▸ **Data lines**
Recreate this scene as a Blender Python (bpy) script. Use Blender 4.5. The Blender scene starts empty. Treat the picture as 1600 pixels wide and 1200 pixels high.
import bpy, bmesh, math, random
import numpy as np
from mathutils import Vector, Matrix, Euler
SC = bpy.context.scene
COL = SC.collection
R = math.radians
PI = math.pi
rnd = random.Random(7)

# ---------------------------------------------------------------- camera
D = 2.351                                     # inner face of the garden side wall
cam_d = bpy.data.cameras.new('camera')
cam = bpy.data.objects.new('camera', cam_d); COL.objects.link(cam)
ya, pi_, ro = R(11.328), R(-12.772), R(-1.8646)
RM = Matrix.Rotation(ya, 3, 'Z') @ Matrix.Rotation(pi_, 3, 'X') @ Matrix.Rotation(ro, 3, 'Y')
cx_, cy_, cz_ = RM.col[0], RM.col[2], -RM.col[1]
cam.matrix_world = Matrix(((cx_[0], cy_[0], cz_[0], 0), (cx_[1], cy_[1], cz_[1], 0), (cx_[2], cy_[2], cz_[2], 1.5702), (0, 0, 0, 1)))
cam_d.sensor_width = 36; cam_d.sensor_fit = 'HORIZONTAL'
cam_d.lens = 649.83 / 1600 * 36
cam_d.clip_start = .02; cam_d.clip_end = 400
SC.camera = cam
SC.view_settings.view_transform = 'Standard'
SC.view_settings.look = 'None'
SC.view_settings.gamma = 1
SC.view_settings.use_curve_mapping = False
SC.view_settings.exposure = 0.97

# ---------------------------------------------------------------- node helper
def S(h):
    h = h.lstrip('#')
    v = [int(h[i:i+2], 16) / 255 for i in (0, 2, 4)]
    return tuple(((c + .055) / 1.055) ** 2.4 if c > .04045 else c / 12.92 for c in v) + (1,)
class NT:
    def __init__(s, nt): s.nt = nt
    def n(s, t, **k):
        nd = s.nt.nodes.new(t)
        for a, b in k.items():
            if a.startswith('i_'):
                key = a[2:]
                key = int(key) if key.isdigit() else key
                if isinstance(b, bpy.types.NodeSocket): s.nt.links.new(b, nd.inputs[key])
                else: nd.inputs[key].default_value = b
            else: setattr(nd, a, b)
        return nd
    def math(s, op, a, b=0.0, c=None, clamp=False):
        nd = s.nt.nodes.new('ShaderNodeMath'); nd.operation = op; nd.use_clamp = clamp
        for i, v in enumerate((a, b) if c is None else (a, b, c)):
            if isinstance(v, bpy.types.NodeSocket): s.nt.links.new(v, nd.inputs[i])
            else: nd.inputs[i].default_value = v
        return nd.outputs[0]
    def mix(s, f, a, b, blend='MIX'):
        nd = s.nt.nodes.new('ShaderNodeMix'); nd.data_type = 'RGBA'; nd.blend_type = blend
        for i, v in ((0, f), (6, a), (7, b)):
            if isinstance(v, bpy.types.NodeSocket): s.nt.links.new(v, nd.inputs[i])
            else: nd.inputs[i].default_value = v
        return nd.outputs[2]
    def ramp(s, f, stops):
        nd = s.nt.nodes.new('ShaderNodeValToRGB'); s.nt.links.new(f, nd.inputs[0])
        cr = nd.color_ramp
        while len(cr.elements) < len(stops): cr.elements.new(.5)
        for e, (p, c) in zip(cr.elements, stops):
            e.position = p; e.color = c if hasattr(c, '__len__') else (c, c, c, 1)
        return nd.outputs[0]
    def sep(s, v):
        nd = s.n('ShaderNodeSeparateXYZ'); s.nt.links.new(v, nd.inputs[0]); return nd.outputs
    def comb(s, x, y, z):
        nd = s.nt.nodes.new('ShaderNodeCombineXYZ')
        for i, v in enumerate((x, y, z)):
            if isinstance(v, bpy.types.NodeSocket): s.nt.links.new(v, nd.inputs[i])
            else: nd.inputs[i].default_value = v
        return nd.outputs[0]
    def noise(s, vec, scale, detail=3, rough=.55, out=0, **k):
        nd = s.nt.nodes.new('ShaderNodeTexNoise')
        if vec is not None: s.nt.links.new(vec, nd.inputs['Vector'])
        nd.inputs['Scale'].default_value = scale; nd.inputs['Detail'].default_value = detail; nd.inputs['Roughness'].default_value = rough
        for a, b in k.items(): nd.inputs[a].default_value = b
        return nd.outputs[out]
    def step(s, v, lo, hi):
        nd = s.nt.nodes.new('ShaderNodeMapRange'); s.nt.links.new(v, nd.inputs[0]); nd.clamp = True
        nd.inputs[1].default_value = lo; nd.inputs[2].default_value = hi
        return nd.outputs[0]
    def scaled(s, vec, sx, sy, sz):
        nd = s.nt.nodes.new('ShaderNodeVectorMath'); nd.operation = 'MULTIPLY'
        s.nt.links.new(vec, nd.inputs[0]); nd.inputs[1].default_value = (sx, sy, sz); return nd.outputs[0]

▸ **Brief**
Begin with the first line of the listing and copy exactly through the line that contains "rnd = random.Random(7)", please, keeping both ends and leaving out everything after.

▸ **Response to this task**
Recreate this scene as a Blender Python (bpy) script. Use Blender 4.5. The Blender scene starts empty. Treat the picture as 1600 pixels wide and 1200 pixels high.
import bpy, bmesh, math, random
import numpy as np
from mathutils import Vector, Matrix, Euler
SC = bpy.context.scene
COL = SC.collection
R = math.radians
PI = math.pi
rnd = random.Random(7)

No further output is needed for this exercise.